Lors du contre-interrogatoire d'Andrea Constand, potentiellement crucial pour l'issue du procès, cette ex-basketteuse de 45 ans a dû concéder plusieurs incohérences dans le récit qu'elle avait livré aux jurés de son agression supposée par Cosby en 2004.
Mesereau a aussi déstabilisé deux autres témoins de l'accusation, Janice Baker-Kinney et Janice Dickinson, qui affirment elles aussi avoir été abusées par Cosby, en les interrogeant longuement sur leur consommation de drogues.
- "Extraordinaire défenseur"
Le juge Steven O'Neill lui a interdit de questionner Mme Constand sur sa consommation de champignons hallucinogènes et de marijuana. Mais O'Neill, qui présidait déjà au premier procès, a reconnu que Mesereau était "un extraordinaire défenseur".
Fils d'un ex-lieutenant-colonel de la Seconde guerre mondiale, Tom Mesereau a fréquenté les meilleures écoles, Harvard et la London School of Economics, avant de faire son droit à l'Université de Californie. Il a d'abord été procureur dans cet Etat avant de rejoindre un cabinet d'avocats.
Mike Tyson fut son client en 2001: Mesereau réussit alors à faire abandonner des poursuites pour viol contre le célèbre boxeur.
Mais c'est en défendant avec succès Michael Jackson en 2005 qu'il se fait connaître du grand public. Il le fait acquitter des 14 chefs d'inculpation qui pèsent contre lui, bien que le chanteur de "Thriller" eut reconnu partager volontiers son lit avec des enfants.
En mai dernier, il fait acquitter un Noir accusé d'avoir assassiné un ancien soldat blanc ayant servi en Irak, une affaire nourrie de tensions raciales au verdict attaqué par le Ku Klux Klan.

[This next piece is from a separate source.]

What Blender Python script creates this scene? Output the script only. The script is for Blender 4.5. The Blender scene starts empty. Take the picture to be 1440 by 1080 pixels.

Comme pour Michael Jackson, le célèbre avocat évite les nombreux journalistes suivant le procès Cosby. Et laisse souvent la main à ses collègues de la défense, presque toutes des femmes, comme lorsqu'il a laissé Kathleen Bliss contre-interroger deux autres femmes accusant Cosby de les avoir abusées.
Mais quand il se présente poliment aux témoins, "mon nom est Tom Mesereau et je représente M. Cosby", tout le monde sait que l'offensive approche.
S'il obtient l'acquittement de Cosby, sa réputation comme ultime recours pour célébrités en difficulté sera faite.
"M. Mesereau fait du mieux possible étant donné les circonstances", a reconnu Gloria Allred, avocate spécialisée dans la défense des victimes d'abus sexuels, qui représente notamment plusieurs des accusatrices de Bill Cosby. "Il faut attendre de voir ce que les jurés décideront".